Resignation to God's Providence

The last step at Bethlehem in imitation of the Holy Family is to resign ourselves to God's providential care. His Providence not only places demands on our faith, to believe He has a purpose in everything in our lives even though we don't see the purpose. Divine Providence also places a burden on our generosity. It can evoke some of the hardest sacrifices of our love.

We read in St. Luke's Gospel that when Jesus was born, Mary wrapped Him in "swaddling clothes". I have been using the Vulgate. Here the Latin is revealing. Mary is said to have wrapped Jesus in "pannis", which means torn pieces of cloth, otherwise known as rags. We are further told that she laid Him "in a manger". Manger is a poetic expression for "trough" from which animals are fed. We are finally told that Jesus was born in a stable because there was no room for them in the Inn. It does not really matter why there was no room for Jesus, Mary and Joseph. But this is the way that God provided for His Son's visible entrance into the world. What a lesson, or rather, what a rebuke to us.

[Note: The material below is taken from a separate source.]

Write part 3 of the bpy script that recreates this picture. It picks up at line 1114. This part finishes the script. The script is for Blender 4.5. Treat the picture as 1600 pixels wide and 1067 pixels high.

God expects a lot of those whom He loves. He requires sacrifices of those who are dearest to Him, and the heaviest sacrifices of those whom He loves the most. He demands a price of all whom He wants to use as He wanted to use these three persons - - Jesus, God in human flesh; Mary, His Mother; and Joseph, His foster father – to bring not just souls, but the whole human race to Himself. In the degree to which we resign ourselves to whatever this Providence expects of us, in that measure will God use us far beyond our natural capacity or wildest dreams. He will use us to cooperate with Him in the Redemption of the world.